'''
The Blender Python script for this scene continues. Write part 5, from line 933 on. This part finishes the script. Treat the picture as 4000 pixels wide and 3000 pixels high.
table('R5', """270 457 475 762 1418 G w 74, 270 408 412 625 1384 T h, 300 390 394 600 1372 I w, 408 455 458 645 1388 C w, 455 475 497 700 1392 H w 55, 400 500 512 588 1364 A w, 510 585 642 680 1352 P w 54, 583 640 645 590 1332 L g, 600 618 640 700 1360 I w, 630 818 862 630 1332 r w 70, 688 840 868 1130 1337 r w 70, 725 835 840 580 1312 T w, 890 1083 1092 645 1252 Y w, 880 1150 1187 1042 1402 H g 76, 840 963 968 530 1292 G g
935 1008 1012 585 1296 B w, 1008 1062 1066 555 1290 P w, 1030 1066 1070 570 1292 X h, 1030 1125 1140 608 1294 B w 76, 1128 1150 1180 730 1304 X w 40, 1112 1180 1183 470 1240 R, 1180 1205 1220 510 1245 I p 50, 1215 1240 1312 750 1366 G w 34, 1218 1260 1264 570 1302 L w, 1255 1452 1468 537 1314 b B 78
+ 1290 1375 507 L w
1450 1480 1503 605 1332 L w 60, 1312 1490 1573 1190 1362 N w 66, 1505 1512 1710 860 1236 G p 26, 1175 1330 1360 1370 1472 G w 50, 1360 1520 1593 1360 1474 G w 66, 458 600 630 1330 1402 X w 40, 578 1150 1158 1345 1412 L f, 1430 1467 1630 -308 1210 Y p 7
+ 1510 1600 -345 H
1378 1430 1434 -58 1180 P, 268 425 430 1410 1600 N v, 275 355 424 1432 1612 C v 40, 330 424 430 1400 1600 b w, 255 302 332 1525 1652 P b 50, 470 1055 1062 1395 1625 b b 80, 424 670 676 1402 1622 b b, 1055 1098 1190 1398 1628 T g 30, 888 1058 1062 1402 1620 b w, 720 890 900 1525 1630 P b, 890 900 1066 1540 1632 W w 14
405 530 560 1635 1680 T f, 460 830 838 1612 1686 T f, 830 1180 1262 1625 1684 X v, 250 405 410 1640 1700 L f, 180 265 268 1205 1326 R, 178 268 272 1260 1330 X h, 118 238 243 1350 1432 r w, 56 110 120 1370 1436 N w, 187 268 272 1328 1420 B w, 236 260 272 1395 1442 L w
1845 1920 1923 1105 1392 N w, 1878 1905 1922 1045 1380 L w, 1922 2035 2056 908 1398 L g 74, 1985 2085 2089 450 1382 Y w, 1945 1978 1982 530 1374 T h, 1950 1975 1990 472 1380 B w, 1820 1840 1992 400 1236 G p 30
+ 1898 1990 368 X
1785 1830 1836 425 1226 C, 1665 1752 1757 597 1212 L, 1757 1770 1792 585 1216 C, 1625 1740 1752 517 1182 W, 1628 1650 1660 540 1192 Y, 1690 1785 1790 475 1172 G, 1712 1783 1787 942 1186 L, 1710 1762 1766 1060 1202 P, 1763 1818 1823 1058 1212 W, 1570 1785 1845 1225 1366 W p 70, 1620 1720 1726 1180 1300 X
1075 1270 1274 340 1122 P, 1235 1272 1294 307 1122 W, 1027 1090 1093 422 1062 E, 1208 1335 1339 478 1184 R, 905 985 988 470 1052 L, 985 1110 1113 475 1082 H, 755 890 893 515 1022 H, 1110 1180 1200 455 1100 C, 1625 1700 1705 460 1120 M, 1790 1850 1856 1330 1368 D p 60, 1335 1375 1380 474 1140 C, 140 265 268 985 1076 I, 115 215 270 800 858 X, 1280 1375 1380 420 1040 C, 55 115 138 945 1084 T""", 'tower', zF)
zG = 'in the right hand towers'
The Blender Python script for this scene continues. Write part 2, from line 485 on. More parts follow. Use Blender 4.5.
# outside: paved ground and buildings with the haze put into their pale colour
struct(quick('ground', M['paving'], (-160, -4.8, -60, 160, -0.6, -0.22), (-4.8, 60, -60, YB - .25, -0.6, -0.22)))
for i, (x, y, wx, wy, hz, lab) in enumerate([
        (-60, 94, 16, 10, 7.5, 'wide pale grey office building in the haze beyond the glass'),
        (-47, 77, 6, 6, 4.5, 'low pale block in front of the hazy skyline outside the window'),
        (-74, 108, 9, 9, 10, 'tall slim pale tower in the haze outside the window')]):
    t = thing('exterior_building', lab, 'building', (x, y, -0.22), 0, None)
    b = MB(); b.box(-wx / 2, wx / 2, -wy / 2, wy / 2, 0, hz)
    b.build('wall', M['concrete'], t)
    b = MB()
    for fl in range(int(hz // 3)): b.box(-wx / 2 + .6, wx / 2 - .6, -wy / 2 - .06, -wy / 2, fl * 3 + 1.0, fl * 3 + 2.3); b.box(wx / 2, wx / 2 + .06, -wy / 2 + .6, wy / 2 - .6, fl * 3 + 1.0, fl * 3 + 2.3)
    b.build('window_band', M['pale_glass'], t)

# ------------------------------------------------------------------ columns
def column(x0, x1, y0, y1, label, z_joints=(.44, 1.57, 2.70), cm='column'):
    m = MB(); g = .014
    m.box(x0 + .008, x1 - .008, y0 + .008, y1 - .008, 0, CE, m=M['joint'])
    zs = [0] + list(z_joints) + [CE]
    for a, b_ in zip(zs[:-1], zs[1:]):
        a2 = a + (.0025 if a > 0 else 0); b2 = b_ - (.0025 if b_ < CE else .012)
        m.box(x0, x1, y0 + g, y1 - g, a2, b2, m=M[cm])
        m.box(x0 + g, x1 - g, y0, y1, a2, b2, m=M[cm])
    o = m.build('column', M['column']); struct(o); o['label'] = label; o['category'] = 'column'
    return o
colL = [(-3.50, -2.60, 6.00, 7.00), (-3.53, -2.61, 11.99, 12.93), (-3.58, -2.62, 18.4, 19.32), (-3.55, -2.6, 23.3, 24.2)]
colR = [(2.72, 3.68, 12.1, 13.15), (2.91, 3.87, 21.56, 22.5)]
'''
Problem details:
Extract exactly the lines between the line containing "Use Blender 4.5." and the end of the data, including both.

Task solution:
The Blender Python script for this scene continues. Write part 2, from line 485 on. More parts follow. Use Blender 4.5.
# outside: paved ground and buildings with the haze put into their pale colour
struct(quick('ground', M['paving'], (-160, -4.8, -60, 160, -0.6, -0.22), (-4.8, 60, -60, YB - .25, -0.6, -0.22)))
for i, (x, y, wx, wy, hz, lab) in enumerate([
        (-60, 94, 16, 10, 7.5, 'wide pale grey office building in the haze beyond the glass'),
        (-47, 77, 6, 6, 4.5, 'low pale block in front of the hazy skyline outside the window'),
        (-74, 108, 9, 9, 10, 'tall slim pale tower in the haze outside the window')]):
    t = thing('exterior_building', lab, 'building', (x, y, -0.22), 0, None)
    b = MB(); b.box(-wx / 2, wx / 2, -wy / 2, wy / 2, 0, hz)
    b.build('wall', M['concrete'], t)
    b = MB()
    for fl in range(int(hz // 3)): b.box(-wx / 2 + .6, wx / 2 - .6, -wy / 2 - .06, -wy / 2, fl * 3 + 1.0, fl * 3 + 2.3); b.box(wx / 2, wx / 2 + .06, -wy / 2 + .6, wy / 2 - .6, fl * 3 + 1.0, fl * 3 + 2.3)
    b.build('window_band', M['pale_glass'], t)

# ------------------------------------------------------------------ columns
def column(x0, x1, y0, y1, label, z_joints=(.44, 1.57, 2.70), cm='column'):
    m = MB(); g = .014
    m.box(x0 + .008, x1 - .008, y0 + .008, y1 - .008, 0, CE, m=M['joint'])
    zs = [0] + list(z_joints) + [CE]
    for a, b_ in zip(zs[:-1], zs[1:]):
        a2 = a + (.0025 if a > 0 else 0); b2 = b_ - (.0025 if b_ < CE else .012)
        m.box(x0, x1, y0 + g, y1 - g, a2, b2, m=M[cm])
        m.box(x0 + g, x1 - g, y0, y1, a2, b2, m=M[cm])
    o = m.build('column', M['column']); struct(o); o['label'] = label; o['category'] = 'column'
    return o
colL = [(-3.50, -2.60, 6.00, 7.00), (-3.53, -2.61, 11.99, 12.93), (-3.58, -2.62, 18.4, 19.32), (-3.55, -2.6, 23.3, 24.2)]
colR = [(2.72, 3.68, 12.1, 13.15), (2.91, 3.87, 21.56, 22.5)]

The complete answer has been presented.